■ **MATERIAL SUPPLIED**
>> start
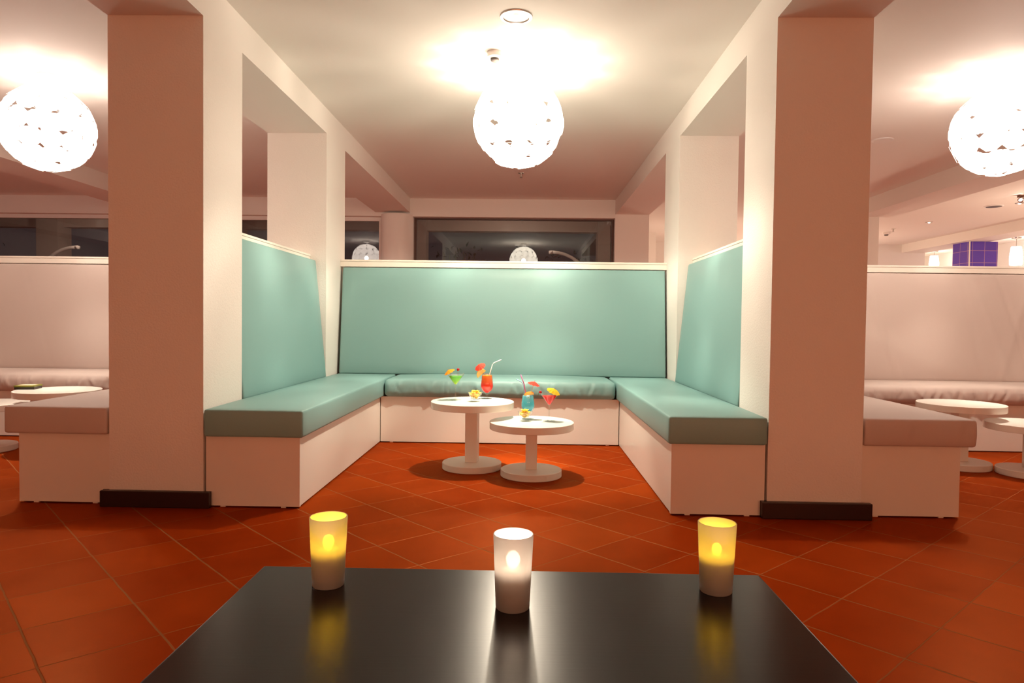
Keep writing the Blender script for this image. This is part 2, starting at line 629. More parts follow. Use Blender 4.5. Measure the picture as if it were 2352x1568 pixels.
def thing(name, loc, label, cat, group=None, rz=0.0):
    o = bpy.data.objects.new(name, None)
    o.empty_display_size = 0.1
    COL.objects.link(o)
    o.location = loc
    o.rotation_euler = (0, 0, rz)
    return tag(o, label, cat, group)


def struct(name, bm, mat, label=None, parent=None, **kw):
    o = link_obj(name, bm, mat, parent, **kw)
    if parent is None:
        o['kind'] = 'structure'
        if label:
            o['label'] = label
        o['category'] = {'f': 'floor', 'c': 'ceiling', 'w': 'wall', 'p': 'pillar', 'b': 'beam'}.get(name[0], 'structure')
    return o


def copy_tree(src, name=None):
    c = src.copy()
    COL.objects.link(c)
    for ch in src.children:
        d = copy_tree(ch)
        d.parent = c
    return c


def bx(x0, x1, y0, y1, z0, z1, bevel=0.0):
    bm = bmesh.new()
    box(bm, x0, x1, y0, y1, z0, z1, 0, bevel)
    return bm


# ------------------------------------------------------------------ room dimensions (metres)
ZC, ZB = 2.507, 2.3215                     # ceiling, underside of beams
XA = [(-8.31, -7.87), (-5.15, -4.71), (-1.986, -1.5315), (1.1443, 1.583), (4.25, 4.70), (7.28, 7.73)]
YP1, YP1b, YP2, YP2b = 3.198, 3.637, 5.178, 5.704   # two rows of pillars
YW = 8.90                                  # window wall
YFRONT = -4.2

struct('floor', bx(-9.5, 9.2, YFRONT - 0.2, 16.2, -0.1, 0.0), FLOOR, 'glossy diagonal terracotta tile floor')
bm = bmesh.new()
box(bm, -9.5, 9.2, YFRONT - 0.2, YW + 0.25, ZC, ZC + 0.12)
box(bm, 1.30, 9.2, YW + 0.25, 16.2, ZC, ZC + 0.12)
struct('ceiling', bm, PAINT, 'white plaster ceiling')
struct('wall_front', bx(-9.5, 9.2, YFRONT - 0.2, YFRONT, 0, ZC), PAINT, 'white wall facing the booths')
struct('wall_left', bx(-9.5, -9.3, YFRONT, YW + 0.2, 0, ZC), PAINT, 'white side wall past the taupe booth')
struct('wall_right', bx(9.0, 9.2, YFRONT, 16.2, 0, ZC), PAINT, 'white side wall behind the opal pendants')
bm = bmesh.new()
box(bm, 1.583, 7.73, 13.40, 13.6, 0, ZC)
box(bm, 7.53, 9.0, 15.8, 16.0, 0, ZC)
box(bm, 7.53, 7.73, 13.6, 15.8, 0, ZC)
struct('wall_far', bm, PAINT, 'pale far wall of the larger room')
struct('wall_return', bx(1.38, 1.583, YW + 0.2, 13.6, 0, ZC), PAINT, 'pale wall closing the larger room beside the terrace')

# beams run from the front of the room to the window wall
for i, (a, b) in enumerate(XA):
    y1 = 13.40 if i == 5 else YW + 0.06
    struct('beam', bx(a, b, YFRONT, y1, ZB + (0.03 if i == 5 else 0), ZC + 0.02), PAINT,
           ['white ceiling beam by the side wall', 'white ceiling beam beyond the taupe booth', 'white ceiling beam over the pillars between the teal and taupe booths',
            'white ceiling beam over the pillars on the pendant side of the teal booth', 'white ceiling beam between the taupe booth and larger room', 'white ceiling beam meeting the blue tiled column'][i])
# header above the windows
struct('beam', bx(-9.3, 1.1440, YW, YW + 0.16, 2.272, ZC), PAINT, 'white lintel beam above the dark windows')

plab = {2: ('white plaster pillar between the taupe booth with the small box and the teal booth', 'white plaster pillar behind the teal backrest on the taupe box-table side'),
        3: ('white plaster pillar between the teal booth and the booth below the hanging pendants', 'white plaster pillar behind the teal backrest on the pendant side'),
        1: ('white pillar beyond the taupe booth', 'white rear pillar beyond the taupe booth'),
        4: ('white pillar between taupe booth and larger room', 'white rear pillar between taupe booth and larger room')}
for i in (1, 2, 3, 4):
    a, b = XA[i]
    for row, (ya, yb) in enumerate(((YP1, YP1b), (YP2, YP2b))):
        p = struct('pillar', bx(a, b, ya, yb, 0, ZB), WALL, plab[i][row])
        if row == 0:
            bm = bmesh.new()
            box(bm, a - 0.030, b + 0.040, ya - 0.030, ya - 0.0005, 0, 0.078, 0, 0.004)
            box(bm, a - 0.030, a - 0.0005, ya - 0.001, ya + 0.004, 0, 0.078)
            sk = link_obj('baseboard', bm, SKIRT, p)
            sk['label'] = 'dark wood skirting'
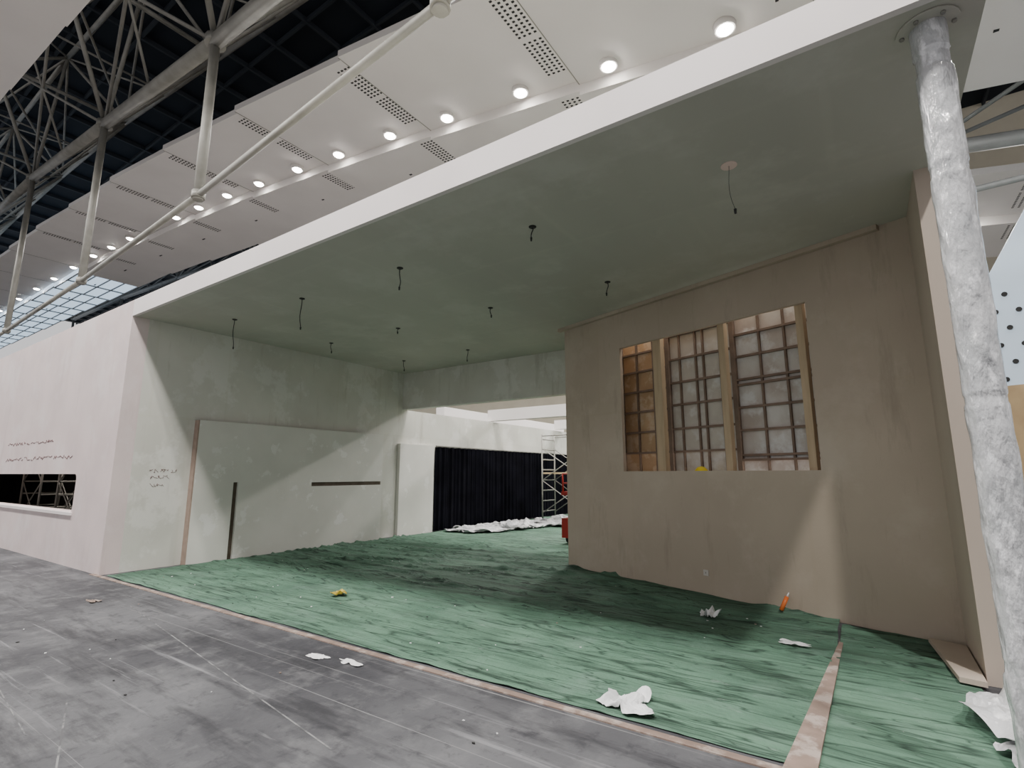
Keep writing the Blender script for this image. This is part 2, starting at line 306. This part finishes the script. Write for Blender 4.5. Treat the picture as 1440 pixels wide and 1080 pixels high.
# ---------------------------------------------------------------- hall ceiling panels
prof=[(-110,16.9),(-86,17.0),(-60,16.7),(-42.6,16.45),(-30.3,15.65),(-24.9,15.2),(-22,14.85),(-19,14.5),(-16.2,14.15),(-13.2,13.8),(-10.5,13.35),(-7.55,12.95),(-4.7,12.45),(-1.8,12.0),(4,11.0),(10,9.9),(20,8.5),(40,6)]
def zc(x):
    for (xa,za),(xb,zb) in zip(prof,prof[1:]):
        if xa<=x<=xb: return za+(zb-za)*(x-xa)/(xb-xa)
    return prof[-1][1]
def slab(y0,ym,y1,xr=17.4,xl=-92.8,vents=True):
    s=MB('ceiling_panel_row');x=xr
    while x>xl:
        a,b=x-5.8,x;za,zb=zc(a)-.10,zc(b)+.02
        j0=.22
        s.prism([(a,y0,za),(b,y0+j0,zb),(b,ym,zb),(a,ym,za)],[(a,y0,za+.22),(b,y0+j0,zb+.22),(b,ym,zb+.22),(a,ym,za+.22)],'white')
        kk='sky' if a<-47 else 'white'
        s.prism([(a,ym,za-.34),(b,ym,zb-.34),(b,y1,zb-.34),(a,y1,za-.34)],[(a,ym,za+.2),(b,ym,zb+.2),(b,y1,zb+.2),(a,y1,za+.2)],kk)
        s.box(a-.012,a+.012,y0+.02,ym,za-.012,za+.01,'steel')
        if vents and a>-50:
            for (ya,yb,dz) in((y0+.5,ym-.5,0),(ym+.2,ym+1.6,-.34)):
                ny=int((yb-ya)/.125)
                for q in range(ny):
                    yy=ya+(yb-ya)*q/ny
                    if dz==0 and q==ny//2: continue
                    for cc in range(4):
                        xx=b-.70+cc*.16;tt=(xx-a)/5.8;zz=za+(zb-za)*tt+dz
                        s.box(xx,xx+.09,yy,yy+.06,zz-.010,zz+.002,'dark')
        xx,yy=a+3.1,ym+1.6
        tt=(xx-a)/5.8;zz=za+(zb-za)*tt-.34;s.box(xx,xx+.4,yy,yy+.08,zz-.015,zz+.02,'dark')
        if kk=='sky':
            for q in range(5):
                yy=ym+(y1-ym)*q/4;s.prism([(a,yy,za-.40),(b,yy,zb-.40),(b,yy+.08,zb-.40),(a,yy+.08,za-.40)],[(a,yy,za-.34),(b,yy,zb-.34),(b,yy+.08,zb-.34),(a,yy+.08,za-.34)],'steeld')
            for q in range(2): s.box(a+2.9*q-.05,a+2.9*q+.05,ym,y1,za+(zb-za)*q/2-.42,za+(zb-za)*q/2-.33,'steeld')
        x-=5.8
    return s.done()
rows=[(-4.3,-.4,3.4),(8.06,12.0,15.7),(20.9,24.6,28.2)]
for i_,r in enumerate(rows): slab(*r,vents=(i_!=0))
lx=[4.0,1.1,-1.79,-4.72,-7.55,-10.48,-13.23,-16.18,-18.97,-21.96,-24.85,-27.72,-30.35,-36.5,-39.5,-42.65,-46.5,-50.7,-55,-59.8,-66,-74]
for (y0,ym,y1) in rows:
    d=MB('recessed_downlights')
    for x in lx:
        y=ym-.42;z=zc(x)-.06
        d.tube((x,y,z-.12),(x,y,z+.03),.23,'white',24,.26)
        d.tube((x,y,z-.17),(x,y,z-.121),.14,'lamp',20,.19)
    d.done()
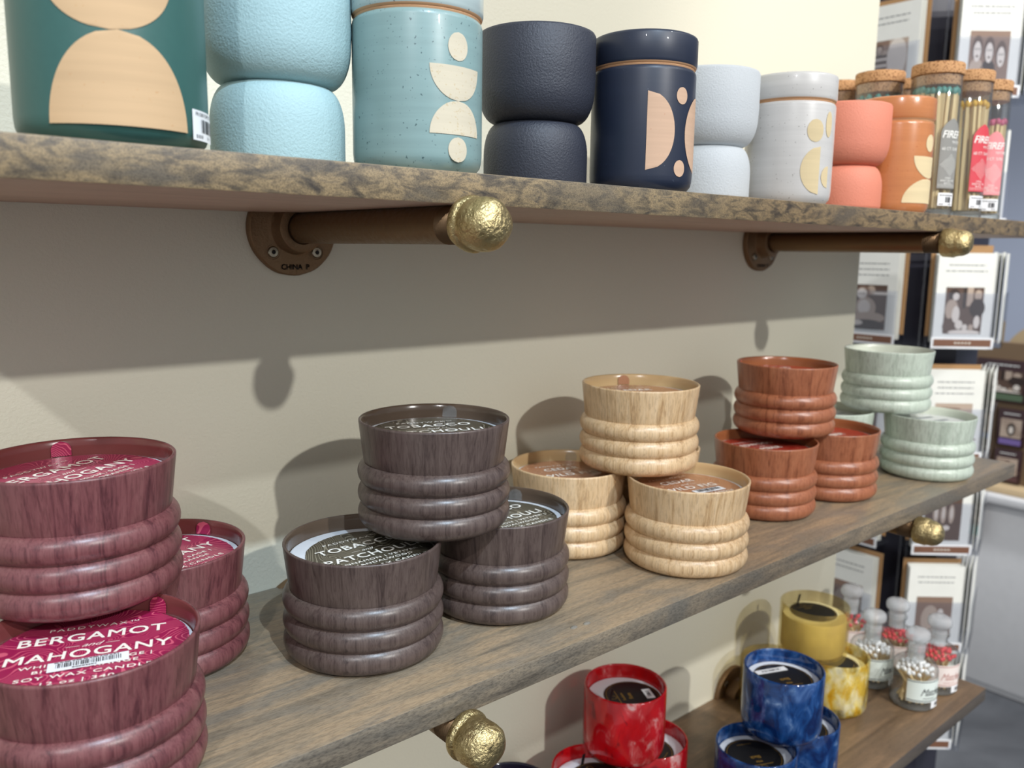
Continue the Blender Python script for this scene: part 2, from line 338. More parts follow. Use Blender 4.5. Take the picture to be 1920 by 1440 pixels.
def patch(bm, wl, y0, y1, wrap, lift=.0003, ny=24, nx=24, mi=0):
    """wl(t)->(xleft,xright) for t in 0..1 between heights y0..y1"""
    rows = []
    for j in range(ny+1):
        t = j/ny; a, b = wl(t); rows.append([bm.verts.new(wrap((a+(b-a)*i/nx, y0+(y1-y0)*t, lift))) for i in range(nx+1)])
    for j in range(ny):
        for i in range(nx):
            try: f = bm.faces.new((rows[j][i], rows[j][i+1], rows[j+1][i+1], rows[j+1][i])); f.material_index = mi
            except ValueError: pass

# ------------------------------------------------------------------ shell
ZT, ZB, TH, D = 0.294, -0.2946, 0.0169, 0.2075
bm = bmesh.new(); box(bm, -1.6, .989, 0, .13, -1.15, 2.3); struct(mk('wall_back', bm, M['wall'], smooth=None), 'cream painted wall with fine orange peel texture behind the shelves')
bm = bmesh.new(); box(bm, 4.6, 4.7, -4, 4, -1.15, 2.3); struct(mk('wall_right', bm, M['wall_far'], smooth=None), 'pale blue grey wall in the far background')
bm = bmesh.new(); box(bm, -3, 4.6, -5, 4, -1.2, -1.15); struct(mk('floor', bm, M['floor'], smooth=None), 'dark grey polished concrete floor')
# ------------------------------------------------------------------ shelves
def shelf(x0, x1, z, top, edge, label):
    bm = bmesh.new(); box(bm, x0, x1, -D, 0, z-TH, z, 0, .0009); bmesh.ops.recalc_face_normals(bm, faces=bm.faces)
    for f in bm.faces:
        n = f.normal
        f.material_index = 0 if n.z > .6 else 2 if n.z < -.6 else 1
    o = mk('wall_shelf', bm, [M[top], M[edge], M['under']], smooth=30); tag(o, label, 'shelf', 'stained wooden wall shelves'); return o
shelf(-.125, 1.07, ZT, 'shelf_top', 'edge_top', 'top wooden shelf with mottled brown front edge holding canisters and match jars')
shelf(-.30, 1.0182, 0, 'shelf_top', 'edge_mid', 'middle grey brown wooden shelf holding the ringed woodgrain candles')
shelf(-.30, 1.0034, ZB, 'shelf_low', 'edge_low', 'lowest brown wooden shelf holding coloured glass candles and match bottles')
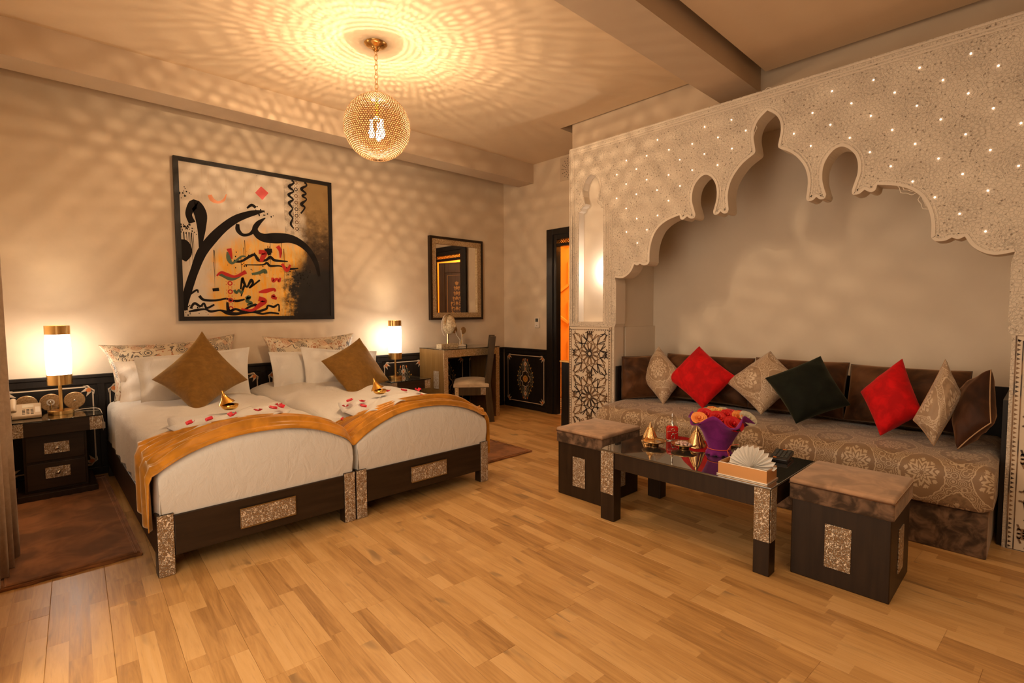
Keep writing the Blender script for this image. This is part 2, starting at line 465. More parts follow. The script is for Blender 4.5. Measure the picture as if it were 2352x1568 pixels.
struct('wall_right', MB().box(4.69, 4.74, 4.26, 5.12, 0, 3.35).box(4.69, 4.74, 3.3, 4.26, 2.2, 3.35).box(4.69, 4.74, 2.2, 3.3, 0, 3.35), MWALL)
struct('wall_front', B(-.34, 4.9, -2.75, -2.6, 0, 3.35), MWALL)
struct('wall_niche', MB().box(4.37, 4.5, -.6, 3.3, 0, 3.35).box(3.85, 4.37, 2.645, 3.0, 0, 2.75).box(3.85, 4.37, -.6, .12, 0, 2.75)
       .box(3.88, 4.37, 2.625, 2.645, 0, 1.12), MSMOOTH)
struct('wall_niche_soffit', B(3.84, 4.37, .12, 2.645, 2.69, 2.752), MSMOOTH)
struct('wall_above_arch', B(4.03, 4.37, -2.6, 3.374, 2.72, 3.35), MBEAM)
struct('wall_beside_pillar', MB().box(3.845, 4.10, 3.0, 3.13, 0, 2.75).box(4.08, 4.24, 3.13, 3.40, 0, 2.75), MWALL)
struct('ceiling', MB().box(-.34, 4.9, -2.75, 5.3, 3.35, 3.45).box(-.2, 3.99, 1.85, 4.56, 3.11, 3.3).box(3.99, 4.69, 3.50, 4.56, 3.11, 3.3)
       .box(-.2, 3.96, -2.6, 1.50, 2.99, 3.2), MCEIL)
struct('trim_1', B(-.2, 4.69, 4.56, 4.82, 2.875, 3.35), MBEAM)
struct('trim_2', B(-.2, 4.03, 1.56, 1.85, 2.877, 3.35), MBEAM)
# hall beyond the door
struct('wall_hall', MB().box(5.62, 5.72, 2.0, 6.4, 0, 3.35).box(4.85, 5.62, 5.3, 5.4, 0, 3.35).box(4.85, 5.62, 2.0, 2.1, 0, 3.35), MHALL)
struct('floor_hall', B(4.69, 5.62, 2.1, 5.3, -.006, .002), MTILE)
hm = thing('hall_lattice_screen', 'orange painted wall screen with a large raised lattice of mouldings seen through the doorway', 'screen', (5.6, 4.6, 0))
HF = frame((5.615, 0, 0), (0, 1, 0), (0, 0, 1), (-1, 0, 0))
hmm = Mat('orange_moulding', (.93, .55, .16), .5).m
mbx = MB(hm)
for z0 in (0.55, 1.1, 1.65, 2.2):
    for yy in (3.95, 4.35, 4.75, 5.15):
        s_ = 1 if int(round((z0-.55)/.55+(yy-3.95)/.4)) % 2 else -1
        mbx.ribbon([(yy, z0), (yy+.4, z0+.22*s_)], .035, HF, .02, h=.02)
        mbx.ribbon([(yy, z0+.0), (yy, z0+(.33))], .03, HF, .018, h=.018)
obj('moulding', mbx, hmm, hm)
obj('skirting_board', MB(hm).box(5.59, 5.615, 3.4, 5.29, .03, .16), hmm, hm)
rg = obj('hall_rug', MB().box(4.87, 5.5, 3.4, 5.2, .002, .010), MTILE); tag(rg, 'cream rug with short dark bars on the hall floor beyond the doorway', 'rug')
mbx = MB()
for i in range(9):
    for j in range(24):
        x = 4.9+i*.065+(j % 2)*.03; y = 3.45+j*.07
        mbx.box(x, x+.035, y, y+.045 if (i+j) % 3 else y+.02, .0101, .012)
c = obj('dark_bars', mbx, MBLACK, rg); stuff(c)

# door frame and leaf
d = MB().box(4.66, 4.745, 4.150, 4.265, 0, 2.225).box(4.66, 4.745, 3.30, 3.46, 0, 2.225).box(4.66, 4.745, 3.40, 4.150, 2.13, 2.225).box(4.67, 4.74, 3.40, 4.150, 2.05, 2.085)
fr_ = struct('door_1', d, MBLACK, bevel=.006)
m = MB().box(4.645, 4.662, 4.20, 4.30, 0, 2.26).box(4.645, 4.662, 3.4, 4.20, 2.19, 2.26)
obj('architrave', m, MBLACK, fr_, bevel=.005)
lat = MB()
for i in range(-3, 26):
    lat.ribbon([(3.42+i*.035, 2.085), (3.42+i*.035+.05, 2.13)], .006, frame((4.71, 0, 0), (0, 1, 0), (0, 0, 1), (-1, 0, 0)), 0, h=.006)
    lat.ribbon([(3.42+i*.035, 2.13), (3.42+i*.035+.05, 2.085)], .006, frame((4.71, 0, 0), (0, 1, 0), (0, 0, 1), (-1, 0, 0)), .004, h=.006)
stuff(obj('lattice', lat, MBLACK, fr_))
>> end
■ **BRIEF**
From the opening line of the listing above through the line bearing "YFRONT = -4.2", repeat each line exactly. Drop every picture.

■ **REPLY TO THE TASK**
Keep writing the Blender script for this image. This is part 2, starting at line 629. More parts follow. Use Blender 4.5. Measure the picture as if it were 2352x1568 pixels.
def thing(name, loc, label, cat, group=None, rz=0.0):
    o = bpy.data.objects.new(name, None)
    o.empty_display_size = 0.1
    COL.objects.link(o)
    o.location = loc
    o.rotation_euler = (0, 0, rz)
    return tag(o, label, cat, group)


def struct(name, bm, mat, label=None, parent=None, **kw):
    o = link_obj(name, bm, mat, parent, **kw)
    if parent is None:
        o['kind'] = 'structure'
        if label:
            o['label'] = label
        o['category'] = {'f': 'floor', 'c': 'ceiling', 'w': 'wall', 'p': 'pillar', 'b': 'beam'}.get(name[0], 'structure')
    return o


def copy_tree(src, name=None):
    c = src.copy()
    COL.objects.link(c)
    for ch in src.children:
        d = copy_tree(ch)
        d.parent = c
    return c


def bx(x0, x1, y0, y1, z0, z1, bevel=0.0):
    bm = bmesh.new()
    box(bm, x0, x1, y0, y1, z0, z1, 0, bevel)
    return bm


# ------------------------------------------------------------------ room dimensions (metres)
ZC, ZB = 2.507, 2.3215                     # ceiling, underside of beams
XA = [(-8.31, -7.87), (-5.15, -4.71), (-1.986, -1.5315), (1.1443, 1.583), (4.25, 4.70), (7.28, 7.73)]
YP1, YP1b, YP2, YP2b = 3.198, 3.637, 5.178, 5.704   # two rows of pillars
YW = 8.90                                  # window wall
YFRONT = -4.2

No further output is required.